▶ EXERCISE DETAILS: Keep only the lines from the top of the listing through the one with "COL = S.collection", and reproduce them unaltered.

▶ SUPPLIED MATERIAL:
* * * * *

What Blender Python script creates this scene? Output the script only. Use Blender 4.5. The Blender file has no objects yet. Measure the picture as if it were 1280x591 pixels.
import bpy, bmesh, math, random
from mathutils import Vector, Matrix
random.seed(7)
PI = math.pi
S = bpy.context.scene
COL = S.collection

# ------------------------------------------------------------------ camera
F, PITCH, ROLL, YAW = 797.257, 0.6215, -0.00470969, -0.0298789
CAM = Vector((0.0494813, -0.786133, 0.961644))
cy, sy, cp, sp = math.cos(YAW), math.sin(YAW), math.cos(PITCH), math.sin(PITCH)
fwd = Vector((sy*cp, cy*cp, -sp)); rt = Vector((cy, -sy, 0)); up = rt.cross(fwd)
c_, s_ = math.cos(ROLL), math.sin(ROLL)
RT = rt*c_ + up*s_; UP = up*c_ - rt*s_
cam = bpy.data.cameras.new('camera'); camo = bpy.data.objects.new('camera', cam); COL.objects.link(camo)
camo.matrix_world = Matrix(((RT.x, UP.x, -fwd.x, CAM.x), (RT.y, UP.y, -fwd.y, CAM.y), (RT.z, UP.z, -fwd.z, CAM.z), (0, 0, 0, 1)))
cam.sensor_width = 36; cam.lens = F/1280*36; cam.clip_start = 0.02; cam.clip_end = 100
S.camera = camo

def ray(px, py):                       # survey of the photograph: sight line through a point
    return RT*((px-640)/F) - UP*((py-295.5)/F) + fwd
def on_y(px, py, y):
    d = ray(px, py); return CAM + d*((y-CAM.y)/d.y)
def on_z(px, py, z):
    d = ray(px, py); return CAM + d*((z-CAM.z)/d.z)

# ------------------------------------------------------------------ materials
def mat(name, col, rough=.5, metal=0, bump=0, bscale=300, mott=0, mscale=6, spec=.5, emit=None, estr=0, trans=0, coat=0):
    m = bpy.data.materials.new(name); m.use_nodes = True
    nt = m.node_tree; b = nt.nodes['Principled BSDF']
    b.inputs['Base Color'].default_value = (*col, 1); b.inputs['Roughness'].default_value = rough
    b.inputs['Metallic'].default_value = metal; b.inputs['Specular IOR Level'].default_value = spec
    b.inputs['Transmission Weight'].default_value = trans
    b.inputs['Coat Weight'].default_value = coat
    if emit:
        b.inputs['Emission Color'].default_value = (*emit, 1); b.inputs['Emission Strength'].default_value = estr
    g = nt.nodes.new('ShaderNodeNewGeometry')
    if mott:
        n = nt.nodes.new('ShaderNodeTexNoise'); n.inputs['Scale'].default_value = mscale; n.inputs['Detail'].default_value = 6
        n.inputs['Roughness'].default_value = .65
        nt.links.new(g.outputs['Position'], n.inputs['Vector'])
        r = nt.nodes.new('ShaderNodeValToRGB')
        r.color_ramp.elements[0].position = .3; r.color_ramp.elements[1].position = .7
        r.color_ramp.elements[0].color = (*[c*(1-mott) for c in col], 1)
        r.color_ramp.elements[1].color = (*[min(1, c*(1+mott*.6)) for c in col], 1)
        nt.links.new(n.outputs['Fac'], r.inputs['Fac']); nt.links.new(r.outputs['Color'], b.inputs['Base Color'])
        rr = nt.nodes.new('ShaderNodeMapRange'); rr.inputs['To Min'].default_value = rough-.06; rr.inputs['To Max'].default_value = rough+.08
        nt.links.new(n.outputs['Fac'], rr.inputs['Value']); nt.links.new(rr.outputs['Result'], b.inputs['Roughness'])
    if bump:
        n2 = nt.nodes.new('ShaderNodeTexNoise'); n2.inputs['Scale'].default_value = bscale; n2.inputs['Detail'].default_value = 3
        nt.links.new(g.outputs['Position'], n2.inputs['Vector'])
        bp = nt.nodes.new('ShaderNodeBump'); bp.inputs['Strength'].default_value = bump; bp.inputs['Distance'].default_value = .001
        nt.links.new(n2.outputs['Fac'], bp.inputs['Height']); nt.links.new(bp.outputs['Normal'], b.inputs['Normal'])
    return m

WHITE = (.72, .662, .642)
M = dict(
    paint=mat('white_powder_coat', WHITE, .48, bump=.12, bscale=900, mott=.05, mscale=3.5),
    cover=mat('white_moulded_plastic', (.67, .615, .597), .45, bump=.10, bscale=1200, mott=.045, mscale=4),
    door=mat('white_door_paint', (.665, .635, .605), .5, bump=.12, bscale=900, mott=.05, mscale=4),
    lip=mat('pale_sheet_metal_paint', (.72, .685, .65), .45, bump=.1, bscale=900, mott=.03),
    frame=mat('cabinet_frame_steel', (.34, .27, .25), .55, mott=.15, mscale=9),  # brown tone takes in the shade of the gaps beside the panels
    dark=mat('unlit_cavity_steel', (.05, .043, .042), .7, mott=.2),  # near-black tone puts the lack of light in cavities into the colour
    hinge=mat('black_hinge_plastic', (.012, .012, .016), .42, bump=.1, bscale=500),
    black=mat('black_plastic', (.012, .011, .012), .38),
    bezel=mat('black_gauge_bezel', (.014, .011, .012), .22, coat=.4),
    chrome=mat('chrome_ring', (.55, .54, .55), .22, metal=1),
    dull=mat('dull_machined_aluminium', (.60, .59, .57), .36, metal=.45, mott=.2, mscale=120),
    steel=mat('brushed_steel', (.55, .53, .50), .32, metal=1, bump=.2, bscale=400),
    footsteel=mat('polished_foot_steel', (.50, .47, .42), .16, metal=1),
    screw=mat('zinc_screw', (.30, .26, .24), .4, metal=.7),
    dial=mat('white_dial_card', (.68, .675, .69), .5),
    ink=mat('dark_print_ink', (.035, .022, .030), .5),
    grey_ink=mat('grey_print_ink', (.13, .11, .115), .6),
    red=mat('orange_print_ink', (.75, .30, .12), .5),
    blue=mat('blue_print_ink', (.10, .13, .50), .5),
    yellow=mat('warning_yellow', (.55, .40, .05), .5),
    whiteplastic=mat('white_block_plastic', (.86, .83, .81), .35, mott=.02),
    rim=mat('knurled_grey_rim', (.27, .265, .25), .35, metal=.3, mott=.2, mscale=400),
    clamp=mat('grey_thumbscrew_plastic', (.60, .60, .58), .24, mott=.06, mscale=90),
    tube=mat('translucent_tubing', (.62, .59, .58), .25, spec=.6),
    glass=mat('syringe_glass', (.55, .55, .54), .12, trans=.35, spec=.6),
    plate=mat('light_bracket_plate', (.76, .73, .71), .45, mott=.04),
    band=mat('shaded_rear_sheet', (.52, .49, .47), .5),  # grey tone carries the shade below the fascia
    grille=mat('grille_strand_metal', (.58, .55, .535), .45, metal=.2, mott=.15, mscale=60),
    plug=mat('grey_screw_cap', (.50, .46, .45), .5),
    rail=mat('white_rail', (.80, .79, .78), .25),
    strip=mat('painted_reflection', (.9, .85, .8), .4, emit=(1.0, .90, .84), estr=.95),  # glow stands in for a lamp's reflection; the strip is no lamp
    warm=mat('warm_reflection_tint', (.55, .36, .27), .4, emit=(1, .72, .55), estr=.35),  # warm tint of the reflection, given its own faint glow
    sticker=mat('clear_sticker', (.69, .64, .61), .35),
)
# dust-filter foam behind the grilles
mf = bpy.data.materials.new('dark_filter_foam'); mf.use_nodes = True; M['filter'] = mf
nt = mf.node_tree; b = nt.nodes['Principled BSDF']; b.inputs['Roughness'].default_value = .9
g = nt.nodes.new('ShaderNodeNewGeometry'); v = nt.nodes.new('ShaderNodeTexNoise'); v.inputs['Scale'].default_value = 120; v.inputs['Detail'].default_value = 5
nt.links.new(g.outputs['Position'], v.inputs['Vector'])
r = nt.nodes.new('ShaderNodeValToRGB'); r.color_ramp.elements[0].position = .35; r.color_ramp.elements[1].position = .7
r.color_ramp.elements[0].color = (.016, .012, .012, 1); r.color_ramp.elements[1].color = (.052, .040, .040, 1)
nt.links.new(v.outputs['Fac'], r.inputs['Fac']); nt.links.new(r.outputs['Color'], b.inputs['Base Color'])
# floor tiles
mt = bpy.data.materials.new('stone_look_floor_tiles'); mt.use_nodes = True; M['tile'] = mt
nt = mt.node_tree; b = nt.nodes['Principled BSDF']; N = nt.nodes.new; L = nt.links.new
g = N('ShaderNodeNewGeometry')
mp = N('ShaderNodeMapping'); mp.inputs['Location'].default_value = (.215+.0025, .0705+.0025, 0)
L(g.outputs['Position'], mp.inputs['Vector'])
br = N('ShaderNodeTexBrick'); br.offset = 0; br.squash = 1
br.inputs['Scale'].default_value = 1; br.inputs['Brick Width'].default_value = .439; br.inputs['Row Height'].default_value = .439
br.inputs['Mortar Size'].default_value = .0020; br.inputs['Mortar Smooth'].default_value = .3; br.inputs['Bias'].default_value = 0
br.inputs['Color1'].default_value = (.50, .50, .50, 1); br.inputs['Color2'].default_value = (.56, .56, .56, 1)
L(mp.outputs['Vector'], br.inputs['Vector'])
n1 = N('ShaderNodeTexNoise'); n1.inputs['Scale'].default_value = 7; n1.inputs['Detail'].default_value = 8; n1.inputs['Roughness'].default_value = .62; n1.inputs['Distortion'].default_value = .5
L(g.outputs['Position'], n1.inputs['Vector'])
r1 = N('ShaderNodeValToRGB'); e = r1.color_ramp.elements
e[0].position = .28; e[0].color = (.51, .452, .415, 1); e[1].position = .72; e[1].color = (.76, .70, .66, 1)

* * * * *

▶ SOLUTION FOR THIS TASK:
What Blender Python script creates this scene? Output the script only. Use Blender 4.5. The Blender file has no objects yet. Measure the picture as if it were 1280x591 pixels.
import bpy, bmesh, math, random
from mathutils import Vector, Matrix
random.seed(7)
PI = math.pi
S = bpy.context.scene
COL = S.collection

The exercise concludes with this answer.